Wednesday, December 12, 2018

Q&A with Peter Stone


Peter Stone, photo by Heather Kincaid
Peter Stone is the author of the new young adult novel The Perfect Candidate, which is set in Washington, D.C. He has worked as a TV and film marketing executive for 10 years, and is based in Tokyo.

Q: How did you come up with the idea for The Perfect Candidate, and for your character Cameron?

A: I interned for Congressman Gary Condit’s Capitol Hill office the summer after I graduated from high school. Soon after, he would be embroiled in this century’s first notorious political scandal: the murder of young staffer Chandra Levy. 

Levy’s death was the first plot twist of my adult life - a dead young woman from my hometown suddenly dominated the tabloids. (The police eventually cleared Condit of any criminal behavior). 

I was later a research assistant and Spanish tutor for Newt Gingich (teaching Newt the difference between preterite and imperfect tenses while in the green room at Fox News is a whole other essay). 

Those internships made me wonder then – and I still ponder it today - what current interns or low-level staffers are sitting on secrets and just a click or a post or a call away from changing the world?

My journal entries and memories - and these scary questions - are what led me to write The Perfect Candidate: a mystery about an ordinary teen intern Cameron Carter - whose search for the truth makes him an extraordinary kind of spy at his core.  

Q: How much did your own experience working in D.C. affect your writing of the novel?

A: My time in D.C. was my first thrilling, sour, indelible, heady taste of life beyond the small town I grew up in. It’s a cliché, but I couldn’t wait to get out of my hometown and live in a big city. Washington did not disappoint. 
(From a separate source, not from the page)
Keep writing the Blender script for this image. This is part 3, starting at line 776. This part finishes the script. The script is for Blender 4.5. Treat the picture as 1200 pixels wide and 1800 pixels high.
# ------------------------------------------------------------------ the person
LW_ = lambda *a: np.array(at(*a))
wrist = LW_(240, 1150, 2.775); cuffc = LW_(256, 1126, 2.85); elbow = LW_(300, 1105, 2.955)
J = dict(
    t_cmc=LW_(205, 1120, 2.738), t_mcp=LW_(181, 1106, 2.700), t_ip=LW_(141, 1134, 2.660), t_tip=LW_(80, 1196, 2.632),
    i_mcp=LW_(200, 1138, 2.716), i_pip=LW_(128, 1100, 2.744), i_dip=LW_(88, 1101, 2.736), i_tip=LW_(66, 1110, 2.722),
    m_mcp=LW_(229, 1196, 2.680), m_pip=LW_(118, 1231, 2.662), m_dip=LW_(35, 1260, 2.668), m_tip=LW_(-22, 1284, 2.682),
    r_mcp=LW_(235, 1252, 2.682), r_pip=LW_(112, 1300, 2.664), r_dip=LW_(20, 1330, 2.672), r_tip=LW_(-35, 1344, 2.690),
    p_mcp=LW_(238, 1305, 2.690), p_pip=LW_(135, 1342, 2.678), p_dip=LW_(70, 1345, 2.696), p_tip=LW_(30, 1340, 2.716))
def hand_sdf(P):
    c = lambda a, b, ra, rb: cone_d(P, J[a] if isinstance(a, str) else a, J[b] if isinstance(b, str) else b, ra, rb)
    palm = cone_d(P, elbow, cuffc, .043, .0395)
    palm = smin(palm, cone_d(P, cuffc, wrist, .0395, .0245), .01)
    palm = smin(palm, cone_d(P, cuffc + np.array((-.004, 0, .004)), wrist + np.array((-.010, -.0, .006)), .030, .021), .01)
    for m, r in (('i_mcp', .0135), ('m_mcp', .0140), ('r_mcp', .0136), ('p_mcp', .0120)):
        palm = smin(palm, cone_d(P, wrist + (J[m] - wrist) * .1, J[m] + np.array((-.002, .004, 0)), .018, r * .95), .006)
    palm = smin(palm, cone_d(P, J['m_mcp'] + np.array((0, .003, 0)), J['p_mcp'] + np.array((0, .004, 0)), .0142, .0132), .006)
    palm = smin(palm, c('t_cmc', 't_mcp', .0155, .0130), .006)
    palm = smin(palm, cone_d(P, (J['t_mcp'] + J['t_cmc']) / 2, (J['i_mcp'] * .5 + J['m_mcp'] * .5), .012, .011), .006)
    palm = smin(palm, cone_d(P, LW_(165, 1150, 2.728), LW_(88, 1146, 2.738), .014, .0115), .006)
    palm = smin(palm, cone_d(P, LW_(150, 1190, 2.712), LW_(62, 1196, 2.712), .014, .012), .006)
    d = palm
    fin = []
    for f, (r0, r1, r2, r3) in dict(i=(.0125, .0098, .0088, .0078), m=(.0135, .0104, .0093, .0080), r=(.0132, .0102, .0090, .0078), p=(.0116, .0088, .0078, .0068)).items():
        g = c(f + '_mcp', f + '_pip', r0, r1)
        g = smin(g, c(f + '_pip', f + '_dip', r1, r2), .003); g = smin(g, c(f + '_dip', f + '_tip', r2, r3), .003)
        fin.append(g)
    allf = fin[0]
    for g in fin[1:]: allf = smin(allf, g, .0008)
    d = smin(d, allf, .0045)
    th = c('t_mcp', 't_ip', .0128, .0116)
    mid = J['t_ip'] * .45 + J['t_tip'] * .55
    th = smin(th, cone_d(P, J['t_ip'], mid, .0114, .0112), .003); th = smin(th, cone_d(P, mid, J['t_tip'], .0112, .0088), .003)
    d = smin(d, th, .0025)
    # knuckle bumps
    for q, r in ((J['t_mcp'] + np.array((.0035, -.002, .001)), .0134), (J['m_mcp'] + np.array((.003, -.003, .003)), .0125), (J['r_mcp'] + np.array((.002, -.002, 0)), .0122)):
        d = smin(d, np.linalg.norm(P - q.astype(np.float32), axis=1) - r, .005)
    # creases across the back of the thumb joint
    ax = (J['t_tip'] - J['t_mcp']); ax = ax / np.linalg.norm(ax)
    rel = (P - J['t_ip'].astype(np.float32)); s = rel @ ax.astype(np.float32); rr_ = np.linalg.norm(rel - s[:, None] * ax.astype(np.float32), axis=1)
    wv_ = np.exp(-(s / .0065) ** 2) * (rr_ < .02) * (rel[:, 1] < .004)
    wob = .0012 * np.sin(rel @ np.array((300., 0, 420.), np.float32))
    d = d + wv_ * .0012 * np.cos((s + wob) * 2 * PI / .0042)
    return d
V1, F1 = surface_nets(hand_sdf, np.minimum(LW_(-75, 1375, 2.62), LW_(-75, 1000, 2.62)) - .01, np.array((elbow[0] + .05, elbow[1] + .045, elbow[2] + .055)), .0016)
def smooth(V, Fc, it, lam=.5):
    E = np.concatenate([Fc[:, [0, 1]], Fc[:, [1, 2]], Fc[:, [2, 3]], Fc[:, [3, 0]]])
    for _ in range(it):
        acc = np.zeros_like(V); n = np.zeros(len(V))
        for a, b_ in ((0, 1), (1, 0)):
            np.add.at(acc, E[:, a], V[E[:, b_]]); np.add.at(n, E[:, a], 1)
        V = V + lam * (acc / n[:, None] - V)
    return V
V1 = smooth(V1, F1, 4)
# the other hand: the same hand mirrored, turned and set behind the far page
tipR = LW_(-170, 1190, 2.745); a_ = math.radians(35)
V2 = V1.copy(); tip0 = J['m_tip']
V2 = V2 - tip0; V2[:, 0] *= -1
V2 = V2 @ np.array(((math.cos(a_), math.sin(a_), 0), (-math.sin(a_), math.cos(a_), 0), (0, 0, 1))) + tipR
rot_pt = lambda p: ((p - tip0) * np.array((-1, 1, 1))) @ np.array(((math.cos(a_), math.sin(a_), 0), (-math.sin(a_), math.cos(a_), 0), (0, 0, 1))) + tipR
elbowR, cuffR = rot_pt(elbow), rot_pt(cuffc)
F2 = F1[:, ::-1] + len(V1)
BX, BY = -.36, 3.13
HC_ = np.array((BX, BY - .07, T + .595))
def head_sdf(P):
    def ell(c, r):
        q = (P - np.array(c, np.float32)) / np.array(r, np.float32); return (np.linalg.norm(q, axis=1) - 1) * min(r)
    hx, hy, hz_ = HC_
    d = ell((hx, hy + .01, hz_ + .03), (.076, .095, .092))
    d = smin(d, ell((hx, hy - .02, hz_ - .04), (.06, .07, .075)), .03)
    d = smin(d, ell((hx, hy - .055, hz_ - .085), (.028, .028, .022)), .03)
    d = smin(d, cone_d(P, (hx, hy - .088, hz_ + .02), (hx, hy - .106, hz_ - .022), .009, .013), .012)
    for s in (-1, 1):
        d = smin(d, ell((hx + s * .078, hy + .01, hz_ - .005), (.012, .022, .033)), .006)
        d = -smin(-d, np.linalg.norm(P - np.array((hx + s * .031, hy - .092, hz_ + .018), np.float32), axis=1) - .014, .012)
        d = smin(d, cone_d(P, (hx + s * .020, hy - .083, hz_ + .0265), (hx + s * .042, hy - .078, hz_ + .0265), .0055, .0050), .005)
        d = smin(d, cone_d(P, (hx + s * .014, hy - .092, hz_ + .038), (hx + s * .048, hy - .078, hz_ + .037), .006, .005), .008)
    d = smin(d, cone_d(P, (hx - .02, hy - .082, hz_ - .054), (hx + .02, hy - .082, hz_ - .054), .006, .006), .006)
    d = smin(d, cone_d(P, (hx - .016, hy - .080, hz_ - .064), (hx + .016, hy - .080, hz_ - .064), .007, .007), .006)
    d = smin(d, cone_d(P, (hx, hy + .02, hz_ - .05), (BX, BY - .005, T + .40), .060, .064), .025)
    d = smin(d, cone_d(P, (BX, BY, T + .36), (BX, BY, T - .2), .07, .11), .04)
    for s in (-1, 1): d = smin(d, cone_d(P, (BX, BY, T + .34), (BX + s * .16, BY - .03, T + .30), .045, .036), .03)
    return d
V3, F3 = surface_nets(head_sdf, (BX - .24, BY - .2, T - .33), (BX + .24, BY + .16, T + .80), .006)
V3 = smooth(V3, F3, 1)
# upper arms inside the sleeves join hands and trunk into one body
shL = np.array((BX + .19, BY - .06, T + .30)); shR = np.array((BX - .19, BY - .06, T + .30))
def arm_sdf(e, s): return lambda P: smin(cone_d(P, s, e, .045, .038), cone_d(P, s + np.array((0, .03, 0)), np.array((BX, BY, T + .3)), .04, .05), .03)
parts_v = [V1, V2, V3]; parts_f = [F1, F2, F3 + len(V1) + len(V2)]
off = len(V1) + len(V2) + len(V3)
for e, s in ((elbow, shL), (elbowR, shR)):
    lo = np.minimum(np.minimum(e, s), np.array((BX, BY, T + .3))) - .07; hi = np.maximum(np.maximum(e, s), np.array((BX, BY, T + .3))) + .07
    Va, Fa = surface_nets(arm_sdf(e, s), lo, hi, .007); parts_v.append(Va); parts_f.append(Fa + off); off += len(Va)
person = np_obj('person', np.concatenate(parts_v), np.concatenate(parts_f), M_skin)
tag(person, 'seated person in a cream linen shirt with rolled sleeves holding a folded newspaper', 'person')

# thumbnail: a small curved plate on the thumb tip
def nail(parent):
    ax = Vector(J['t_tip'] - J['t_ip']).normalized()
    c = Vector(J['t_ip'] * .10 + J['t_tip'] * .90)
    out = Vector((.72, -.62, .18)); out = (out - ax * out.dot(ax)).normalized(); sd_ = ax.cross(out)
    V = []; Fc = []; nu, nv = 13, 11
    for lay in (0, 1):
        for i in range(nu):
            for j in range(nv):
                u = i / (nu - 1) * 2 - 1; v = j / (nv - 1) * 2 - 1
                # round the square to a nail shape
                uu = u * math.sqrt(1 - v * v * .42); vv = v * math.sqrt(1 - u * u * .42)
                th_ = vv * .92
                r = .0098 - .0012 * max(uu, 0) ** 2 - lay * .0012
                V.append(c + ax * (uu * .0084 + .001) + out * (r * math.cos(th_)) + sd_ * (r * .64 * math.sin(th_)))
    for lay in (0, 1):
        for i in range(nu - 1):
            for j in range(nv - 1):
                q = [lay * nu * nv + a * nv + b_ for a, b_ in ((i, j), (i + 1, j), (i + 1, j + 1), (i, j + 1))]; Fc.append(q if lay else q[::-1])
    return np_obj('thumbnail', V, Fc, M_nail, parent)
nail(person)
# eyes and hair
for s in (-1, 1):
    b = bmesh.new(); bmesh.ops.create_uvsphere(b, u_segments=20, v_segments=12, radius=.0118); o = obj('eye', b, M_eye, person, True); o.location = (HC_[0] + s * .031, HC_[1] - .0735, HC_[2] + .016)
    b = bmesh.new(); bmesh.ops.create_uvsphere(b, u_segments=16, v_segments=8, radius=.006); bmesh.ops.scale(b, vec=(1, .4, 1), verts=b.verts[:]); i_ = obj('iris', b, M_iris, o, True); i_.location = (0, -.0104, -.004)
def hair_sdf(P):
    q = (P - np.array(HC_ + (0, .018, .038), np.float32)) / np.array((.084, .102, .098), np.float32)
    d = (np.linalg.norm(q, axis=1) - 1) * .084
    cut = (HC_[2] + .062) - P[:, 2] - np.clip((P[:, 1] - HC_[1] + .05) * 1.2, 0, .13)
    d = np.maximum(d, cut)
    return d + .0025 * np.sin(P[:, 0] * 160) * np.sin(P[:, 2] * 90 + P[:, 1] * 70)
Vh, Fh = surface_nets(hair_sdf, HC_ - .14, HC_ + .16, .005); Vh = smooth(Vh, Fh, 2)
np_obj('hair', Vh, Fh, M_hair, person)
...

Characters in the novel are composed of various personalities and specific quotes that I remember from those internships (like one senior staffer’s condescending greeting to Cameron: “Hello, Intern.”) Even the monuments, metro stations, and cold marble hallways became characters of the story in their own right. 

Beyond the internships, I also wanted to explore the time in life that immediately follows high school. The whole experience was thrilling and formative for me – and then ultimately disillusioning as the rumors about Condit flew and the media feeding frenzy began. 

Once I encountered the darker side of D.C., the secret bargain of “leaving home” became clear to me: you can never go back. The adolescence I was so ready to leave behind was actually wonderful in its own way – maybe even idyllic. And suddenly gone for good. 

That Cameron has already passed this point of no return helped me to increase the emotional stakes and suspense of the narrative. 

Q: Did you know how the book would end before you started writing it, or did you make many changes along the way?

A: Without giving too much away, readers of The Perfect Candidate will find some key revelations in the final pages of the book.  I always envisioned this rug-pull and how it makes the reader rethink everything that has come before. 

However - along the way, I did make a number of changes – and I have my agent and the Simon & Schuster team to thank for their invaluable perspective and advice.  One area that came a long way from the first draft is the romantic throughline in the story.  Plot and dialogue came naturally to me; romance did not. 

Q: What do you think the novel says about politics and those who choose to work in that field?

A: I say in the acknowledgements section that the novel may seem like a burn book for Washington, D.C. – but in reality, it’s a love letter. The Perfect Candidate reveals the corrupt roots of many tenured leaders and their associates. But it also shows the power of optimism, specifically among the youthful army of interns that flow into and out of the city. 

While today’s political climate is unprecedented and polarizing, I think there is one undisputed gain: teenagers are more thoughtful than ever about government and how it impacts them. I hope they continue to volunteer for political campaigns, to march and write and speak their beliefs, and to take anxious, lonely airplane flights into the unknown of summer internships in our nation’s capitol. 

Cameron Carter embodies my experiences that summer—but he is also any teenager whose trust is betrayed and then who doubles down in search of the truth and what is right. That same curiosity—that engagement—will change the lives of young people who choose to work in politics. And it may change the world.

And if, like Cameron, they happen to stumble upon and expose a breathtaking and scary political scandal while they’re at it—more power to them. (Let’s just hope they’re spared the death threats, paranoia, and desperate chases that Cameron encounters…)

Q: Anything else we should know?

A: My road to publication started at my wedding reception. One of the guests (friends of my in-laws) approached me after hearing the wedding vows I’d spoken. 

Apparently impressed with my speech, she asked me if I was a writer. I joked back that I wrote emails at my job. She then urged me to write a book. I attributed her generous assessment to her probably having had a couple drinks from the bar.

When I later learned that this wedding guest was New York Times bestselling author Margaret Stohl, I listened to the advice more seriously and took a stab at what became the first chapter of The Perfect Candidate

Writing a novel was awkward at first, like learning how to ride a bike (or maybe better put: how to fly a helicopter). All sorts of negative voices and doubts emerged in my mind. But the spark was there, and I couldn’t not chase it. 

Two key takeaways: 1) The first person who needs to believe in you as a writer is yourself; and 2) Invite Margaret Stohl to your wedding.